Problem to work on: Gather, from the data below, each line in which the word "Measure" occurs.

Extracted information:
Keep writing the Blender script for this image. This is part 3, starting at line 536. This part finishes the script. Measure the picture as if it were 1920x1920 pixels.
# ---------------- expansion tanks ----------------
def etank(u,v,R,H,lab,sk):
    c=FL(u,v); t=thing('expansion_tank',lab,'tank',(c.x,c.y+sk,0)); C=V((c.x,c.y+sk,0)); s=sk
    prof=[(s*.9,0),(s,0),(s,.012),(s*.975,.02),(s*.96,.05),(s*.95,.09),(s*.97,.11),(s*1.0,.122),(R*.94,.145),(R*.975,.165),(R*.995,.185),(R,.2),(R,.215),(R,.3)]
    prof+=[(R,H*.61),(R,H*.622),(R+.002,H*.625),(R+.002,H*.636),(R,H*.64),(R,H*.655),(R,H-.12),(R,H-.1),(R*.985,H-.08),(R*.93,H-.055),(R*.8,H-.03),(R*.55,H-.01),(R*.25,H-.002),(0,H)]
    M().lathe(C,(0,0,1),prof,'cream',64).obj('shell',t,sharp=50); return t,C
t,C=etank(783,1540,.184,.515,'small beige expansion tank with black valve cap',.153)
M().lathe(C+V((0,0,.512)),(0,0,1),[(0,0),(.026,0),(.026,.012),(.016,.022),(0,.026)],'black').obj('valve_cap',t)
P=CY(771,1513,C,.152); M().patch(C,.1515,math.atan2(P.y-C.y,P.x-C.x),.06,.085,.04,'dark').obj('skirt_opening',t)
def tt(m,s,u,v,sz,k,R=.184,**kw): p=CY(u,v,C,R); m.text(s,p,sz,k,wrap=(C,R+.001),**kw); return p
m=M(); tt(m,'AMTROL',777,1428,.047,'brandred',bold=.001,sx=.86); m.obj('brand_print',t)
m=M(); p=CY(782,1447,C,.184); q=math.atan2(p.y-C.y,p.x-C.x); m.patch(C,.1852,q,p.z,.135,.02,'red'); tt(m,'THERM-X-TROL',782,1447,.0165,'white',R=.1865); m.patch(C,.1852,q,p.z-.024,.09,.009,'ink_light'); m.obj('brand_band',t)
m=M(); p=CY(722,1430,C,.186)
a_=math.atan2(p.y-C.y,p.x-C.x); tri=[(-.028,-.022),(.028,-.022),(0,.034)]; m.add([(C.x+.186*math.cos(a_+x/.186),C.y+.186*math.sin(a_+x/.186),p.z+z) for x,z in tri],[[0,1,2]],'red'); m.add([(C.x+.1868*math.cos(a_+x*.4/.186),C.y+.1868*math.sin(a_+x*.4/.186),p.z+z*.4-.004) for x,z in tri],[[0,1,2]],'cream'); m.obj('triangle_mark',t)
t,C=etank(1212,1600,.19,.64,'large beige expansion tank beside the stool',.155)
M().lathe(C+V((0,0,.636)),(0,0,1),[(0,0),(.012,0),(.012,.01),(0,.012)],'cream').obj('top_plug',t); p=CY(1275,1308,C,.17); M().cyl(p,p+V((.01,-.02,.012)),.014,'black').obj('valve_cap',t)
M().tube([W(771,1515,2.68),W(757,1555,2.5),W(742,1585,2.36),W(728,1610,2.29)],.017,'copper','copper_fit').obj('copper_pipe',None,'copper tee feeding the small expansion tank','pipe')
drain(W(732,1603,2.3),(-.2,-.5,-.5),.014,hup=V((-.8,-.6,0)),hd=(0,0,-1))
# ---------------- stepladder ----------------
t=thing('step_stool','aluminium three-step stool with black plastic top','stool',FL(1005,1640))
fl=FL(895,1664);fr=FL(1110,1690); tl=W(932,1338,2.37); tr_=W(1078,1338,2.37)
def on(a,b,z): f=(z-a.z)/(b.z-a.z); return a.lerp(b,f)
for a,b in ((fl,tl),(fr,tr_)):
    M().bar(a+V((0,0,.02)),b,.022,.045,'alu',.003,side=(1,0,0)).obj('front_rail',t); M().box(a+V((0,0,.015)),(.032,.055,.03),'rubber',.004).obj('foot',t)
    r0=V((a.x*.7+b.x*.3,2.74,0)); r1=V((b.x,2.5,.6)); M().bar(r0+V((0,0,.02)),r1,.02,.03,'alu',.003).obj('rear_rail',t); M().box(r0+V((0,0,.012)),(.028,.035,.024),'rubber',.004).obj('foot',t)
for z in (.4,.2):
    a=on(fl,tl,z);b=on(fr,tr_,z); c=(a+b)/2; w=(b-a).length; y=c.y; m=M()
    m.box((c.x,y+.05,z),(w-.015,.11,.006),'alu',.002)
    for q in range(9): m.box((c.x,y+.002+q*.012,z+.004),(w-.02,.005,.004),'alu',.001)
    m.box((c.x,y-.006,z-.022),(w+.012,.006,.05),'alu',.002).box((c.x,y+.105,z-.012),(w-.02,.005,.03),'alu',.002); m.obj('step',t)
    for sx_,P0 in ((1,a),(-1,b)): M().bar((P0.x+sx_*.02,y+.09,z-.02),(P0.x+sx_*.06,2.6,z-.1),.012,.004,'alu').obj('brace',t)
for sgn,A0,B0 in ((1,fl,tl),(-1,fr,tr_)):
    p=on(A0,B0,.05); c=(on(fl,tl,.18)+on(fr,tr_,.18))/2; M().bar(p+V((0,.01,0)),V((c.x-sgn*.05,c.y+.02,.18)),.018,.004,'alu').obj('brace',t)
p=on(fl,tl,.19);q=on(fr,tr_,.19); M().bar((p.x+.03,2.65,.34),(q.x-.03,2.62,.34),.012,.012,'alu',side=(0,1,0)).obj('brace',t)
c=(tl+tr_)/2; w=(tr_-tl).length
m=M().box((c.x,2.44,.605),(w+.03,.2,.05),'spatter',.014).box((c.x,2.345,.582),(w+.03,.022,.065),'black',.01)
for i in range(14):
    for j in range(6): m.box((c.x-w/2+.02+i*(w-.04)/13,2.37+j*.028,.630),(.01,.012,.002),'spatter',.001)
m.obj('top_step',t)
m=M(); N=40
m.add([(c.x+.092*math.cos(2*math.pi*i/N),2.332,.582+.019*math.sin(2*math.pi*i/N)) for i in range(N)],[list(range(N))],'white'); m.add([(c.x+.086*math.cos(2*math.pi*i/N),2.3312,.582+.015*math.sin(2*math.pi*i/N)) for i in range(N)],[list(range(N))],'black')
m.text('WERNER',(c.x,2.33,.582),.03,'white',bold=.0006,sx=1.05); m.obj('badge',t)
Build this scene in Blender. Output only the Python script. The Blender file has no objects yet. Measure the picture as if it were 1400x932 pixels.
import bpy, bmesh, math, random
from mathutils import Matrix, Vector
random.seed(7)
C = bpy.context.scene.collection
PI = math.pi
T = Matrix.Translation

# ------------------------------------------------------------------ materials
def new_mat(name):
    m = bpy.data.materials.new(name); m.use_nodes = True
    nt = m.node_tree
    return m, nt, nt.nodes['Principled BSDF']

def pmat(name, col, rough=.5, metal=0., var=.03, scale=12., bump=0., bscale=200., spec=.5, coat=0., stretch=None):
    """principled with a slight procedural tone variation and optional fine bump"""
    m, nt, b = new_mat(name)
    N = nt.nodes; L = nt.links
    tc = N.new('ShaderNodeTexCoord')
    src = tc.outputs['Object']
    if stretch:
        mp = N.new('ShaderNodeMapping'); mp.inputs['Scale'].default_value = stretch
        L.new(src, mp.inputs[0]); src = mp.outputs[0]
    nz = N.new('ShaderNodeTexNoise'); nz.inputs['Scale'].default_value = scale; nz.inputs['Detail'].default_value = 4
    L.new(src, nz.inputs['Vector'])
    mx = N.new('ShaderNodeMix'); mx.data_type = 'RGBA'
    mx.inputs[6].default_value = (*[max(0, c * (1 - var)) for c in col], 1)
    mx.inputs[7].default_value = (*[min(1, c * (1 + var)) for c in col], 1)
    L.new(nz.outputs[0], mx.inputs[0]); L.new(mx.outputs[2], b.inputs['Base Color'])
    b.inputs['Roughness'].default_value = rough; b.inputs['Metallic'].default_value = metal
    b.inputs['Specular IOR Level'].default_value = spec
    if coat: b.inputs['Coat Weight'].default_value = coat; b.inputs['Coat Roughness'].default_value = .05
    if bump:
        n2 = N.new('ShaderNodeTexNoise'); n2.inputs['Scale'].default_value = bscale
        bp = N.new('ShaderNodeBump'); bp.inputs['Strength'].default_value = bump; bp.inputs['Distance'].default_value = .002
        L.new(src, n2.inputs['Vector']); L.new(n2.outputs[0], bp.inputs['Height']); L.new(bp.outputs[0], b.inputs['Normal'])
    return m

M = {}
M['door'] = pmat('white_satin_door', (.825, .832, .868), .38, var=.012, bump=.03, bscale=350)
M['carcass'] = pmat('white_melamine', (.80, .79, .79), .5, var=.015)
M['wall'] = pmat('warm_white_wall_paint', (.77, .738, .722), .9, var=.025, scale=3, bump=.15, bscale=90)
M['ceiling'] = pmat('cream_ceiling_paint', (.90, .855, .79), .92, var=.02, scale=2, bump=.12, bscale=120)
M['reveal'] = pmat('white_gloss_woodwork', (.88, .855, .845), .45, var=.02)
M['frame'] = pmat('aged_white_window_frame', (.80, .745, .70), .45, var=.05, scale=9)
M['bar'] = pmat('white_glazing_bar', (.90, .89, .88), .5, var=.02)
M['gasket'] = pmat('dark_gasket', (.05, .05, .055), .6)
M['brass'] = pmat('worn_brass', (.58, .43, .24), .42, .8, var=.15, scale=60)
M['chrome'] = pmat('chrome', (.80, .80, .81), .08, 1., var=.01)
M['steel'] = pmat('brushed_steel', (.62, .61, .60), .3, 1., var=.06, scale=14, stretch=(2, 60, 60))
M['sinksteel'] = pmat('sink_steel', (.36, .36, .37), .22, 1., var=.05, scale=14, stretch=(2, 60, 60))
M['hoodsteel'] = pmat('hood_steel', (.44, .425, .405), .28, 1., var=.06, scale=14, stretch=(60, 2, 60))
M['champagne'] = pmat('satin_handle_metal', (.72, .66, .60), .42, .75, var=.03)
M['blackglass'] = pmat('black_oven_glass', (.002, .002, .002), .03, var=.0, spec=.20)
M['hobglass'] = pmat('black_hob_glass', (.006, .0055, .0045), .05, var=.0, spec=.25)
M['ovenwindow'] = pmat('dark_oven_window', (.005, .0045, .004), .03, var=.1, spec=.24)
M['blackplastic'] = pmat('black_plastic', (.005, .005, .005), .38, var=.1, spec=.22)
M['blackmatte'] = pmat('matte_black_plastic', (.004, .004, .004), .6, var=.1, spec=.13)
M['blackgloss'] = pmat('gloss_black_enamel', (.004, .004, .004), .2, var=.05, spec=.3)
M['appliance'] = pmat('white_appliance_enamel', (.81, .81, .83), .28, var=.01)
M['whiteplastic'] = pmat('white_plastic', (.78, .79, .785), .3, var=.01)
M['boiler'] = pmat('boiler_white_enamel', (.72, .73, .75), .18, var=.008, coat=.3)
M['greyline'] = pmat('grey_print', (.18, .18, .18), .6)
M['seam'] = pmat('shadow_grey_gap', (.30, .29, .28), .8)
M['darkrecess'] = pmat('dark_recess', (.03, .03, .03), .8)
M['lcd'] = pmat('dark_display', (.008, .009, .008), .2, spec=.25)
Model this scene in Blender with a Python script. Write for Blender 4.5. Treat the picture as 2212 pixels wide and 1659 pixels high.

Answer to the exercise:
Keep writing the Blender script for this image. This is part 3, starting at line 536. This part finishes the script. Measure the picture as if it were 1920x1920 pixels.
Build this scene in Blender. Output only the Python script. The Blender file has no objects yet. Measure the picture as if it were 1400x932 pixels.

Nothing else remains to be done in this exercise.